Data to use:
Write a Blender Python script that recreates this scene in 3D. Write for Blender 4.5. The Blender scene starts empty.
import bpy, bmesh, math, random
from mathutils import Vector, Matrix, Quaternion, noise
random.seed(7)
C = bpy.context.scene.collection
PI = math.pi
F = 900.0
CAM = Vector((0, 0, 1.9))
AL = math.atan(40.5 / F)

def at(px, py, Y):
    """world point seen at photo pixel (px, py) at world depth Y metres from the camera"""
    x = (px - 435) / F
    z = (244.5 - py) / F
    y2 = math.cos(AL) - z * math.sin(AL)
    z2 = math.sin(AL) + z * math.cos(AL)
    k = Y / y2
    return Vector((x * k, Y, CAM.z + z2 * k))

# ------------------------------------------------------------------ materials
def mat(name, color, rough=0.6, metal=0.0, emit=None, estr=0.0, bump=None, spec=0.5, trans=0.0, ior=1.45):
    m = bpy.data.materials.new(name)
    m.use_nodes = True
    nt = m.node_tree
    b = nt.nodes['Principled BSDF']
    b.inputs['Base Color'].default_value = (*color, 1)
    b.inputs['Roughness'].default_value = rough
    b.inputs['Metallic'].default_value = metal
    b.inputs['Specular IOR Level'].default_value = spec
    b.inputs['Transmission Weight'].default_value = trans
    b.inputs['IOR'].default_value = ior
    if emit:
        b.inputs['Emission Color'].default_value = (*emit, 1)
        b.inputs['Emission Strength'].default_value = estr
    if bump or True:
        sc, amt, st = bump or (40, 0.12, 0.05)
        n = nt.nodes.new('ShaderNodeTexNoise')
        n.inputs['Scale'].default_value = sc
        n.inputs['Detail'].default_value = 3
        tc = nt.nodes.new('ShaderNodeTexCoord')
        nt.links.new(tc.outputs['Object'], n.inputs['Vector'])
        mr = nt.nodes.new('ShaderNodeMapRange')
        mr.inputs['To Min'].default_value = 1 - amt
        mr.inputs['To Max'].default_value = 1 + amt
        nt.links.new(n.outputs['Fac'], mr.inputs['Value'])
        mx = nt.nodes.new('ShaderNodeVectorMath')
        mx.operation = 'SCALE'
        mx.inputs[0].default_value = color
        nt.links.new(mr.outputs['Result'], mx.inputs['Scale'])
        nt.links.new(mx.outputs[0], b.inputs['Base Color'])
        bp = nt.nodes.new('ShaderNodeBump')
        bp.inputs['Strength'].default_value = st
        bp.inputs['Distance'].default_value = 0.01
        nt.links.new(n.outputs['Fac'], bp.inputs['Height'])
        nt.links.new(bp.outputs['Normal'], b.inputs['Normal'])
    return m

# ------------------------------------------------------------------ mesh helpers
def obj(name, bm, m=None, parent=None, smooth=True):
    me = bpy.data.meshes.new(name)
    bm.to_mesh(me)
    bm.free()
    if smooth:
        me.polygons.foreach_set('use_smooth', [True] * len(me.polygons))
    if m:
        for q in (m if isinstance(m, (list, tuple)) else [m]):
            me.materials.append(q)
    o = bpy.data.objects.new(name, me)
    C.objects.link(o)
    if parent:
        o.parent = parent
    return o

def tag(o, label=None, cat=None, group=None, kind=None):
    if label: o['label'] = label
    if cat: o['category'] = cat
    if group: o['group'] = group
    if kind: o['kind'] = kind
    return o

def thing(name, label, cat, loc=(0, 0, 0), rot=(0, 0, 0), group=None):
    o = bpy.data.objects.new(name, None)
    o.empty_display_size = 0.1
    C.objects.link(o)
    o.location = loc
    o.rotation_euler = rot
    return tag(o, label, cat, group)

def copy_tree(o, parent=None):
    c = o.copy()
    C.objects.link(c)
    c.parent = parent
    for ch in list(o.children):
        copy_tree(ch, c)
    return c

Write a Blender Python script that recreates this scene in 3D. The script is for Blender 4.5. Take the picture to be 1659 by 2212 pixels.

Short problem: Reproduce the full set of records precisely.

Correct result:
Write a Blender Python script that recreates this scene in 3D. Write for Blender 4.5. The Blender scene starts empty.
import bpy, bmesh, math, random
from mathutils import Vector, Matrix, Quaternion, noise
random.seed(7)
C = bpy.context.scene.collection
PI = math.pi
F = 900.0
CAM = Vector((0, 0, 1.9))
AL = math.atan(40.5 / F)

def at(px, py, Y):
    """world point seen at photo pixel (px, py) at world depth Y metres from the camera"""
    x = (px - 435) / F
    z = (244.5 - py) / F
    y2 = math.cos(AL) - z * math.sin(AL)
    z2 = math.sin(AL) + z * math.cos(AL)
    k = Y / y2
    return Vector((x * k, Y, CAM.z + z2 * k))

# ------------------------------------------------------------------ materials
def mat(name, color, rough=0.6, metal=0.0, emit=None, estr=0.0, bump=None, spec=0.5, trans=0.0, ior=1.45):
    m = bpy.data.materials.new(name)
    m.use_nodes = True
    nt = m.node_tree
    b = nt.nodes['Principled BSDF']
    b.inputs['Base Color'].default_value = (*color, 1)
    b.inputs['Roughness'].default_value = rough
    b.inputs['Metallic'].default_value = metal
    b.inputs['Specular IOR Level'].default_value = spec
    b.inputs['Transmission Weight'].default_value = trans
    b.inputs['IOR'].default_value = ior
    if emit:
        b.inputs['Emission Color'].default_value = (*emit, 1)
        b.inputs['Emission Strength'].default_value = estr
    if bump or True:
        sc, amt, st = bump or (40, 0.12, 0.05)
        n = nt.nodes.new('ShaderNodeTexNoise')
        n.inputs['Scale'].default_value = sc
        n.inputs['Detail'].default_value = 3
        tc = nt.nodes.new('ShaderNodeTexCoord')
        nt.links.new(tc.outputs['Object'], n.inputs['Vector'])
        mr = nt.nodes.new('ShaderNodeMapRange')
        mr.inputs['To Min'].default_value = 1 - amt
        mr.inputs['To Max'].default_value = 1 + amt
        nt.links.new(n.outputs['Fac'], mr.inputs['Value'])
        mx = nt.nodes.new('ShaderNodeVectorMath')
        mx.operation = 'SCALE'
        mx.inputs[0].default_value = color
        nt.links.new(mr.outputs['Result'], mx.inputs['Scale'])
        nt.links.new(mx.outputs[0], b.inputs['Base Color'])
        bp = nt.nodes.new('ShaderNodeBump')
        bp.inputs['Strength'].default_value = st
        bp.inputs['Distance'].default_value = 0.01
        nt.links.new(n.outputs['Fac'], bp.inputs['Height'])
        nt.links.new(bp.outputs['Normal'], b.inputs['Normal'])
    return m

# ------------------------------------------------------------------ mesh helpers
def obj(name, bm, m=None, parent=None, smooth=True):
    me = bpy.data.meshes.new(name)
    bm.to_mesh(me)
    bm.free()
    if smooth:
        me.polygons.foreach_set('use_smooth', [True] * len(me.polygons))
    if m:
        for q in (m if isinstance(m, (list, tuple)) else [m]):
            me.materials.append(q)
    o = bpy.data.objects.new(name, me)
    C.objects.link(o)
    if parent:
        o.parent = parent
    return o

def tag(o, label=None, cat=None, group=None, kind=None):
    if label: o['label'] = label
    if cat: o['category'] = cat
    if group: o['group'] = group
    if kind: o['kind'] = kind
    return o

def thing(name, label, cat, loc=(0, 0, 0), rot=(0, 0, 0), group=None):
    o = bpy.data.objects.new(name, None)
    o.empty_display_size = 0.1
    C.objects.link(o)
    o.location = loc
    o.rotation_euler = rot
    return tag(o, label, cat, group)

def copy_tree(o, parent=None):
    c = o.copy()
    C.objects.link(c)
    c.parent = parent
    for ch in list(o.children):
        copy_tree(ch, c)
    return c

Write a Blender Python script that recreates this scene in 3D. The script is for Blender 4.5. Take the picture to be 1659 by 2212 pixels.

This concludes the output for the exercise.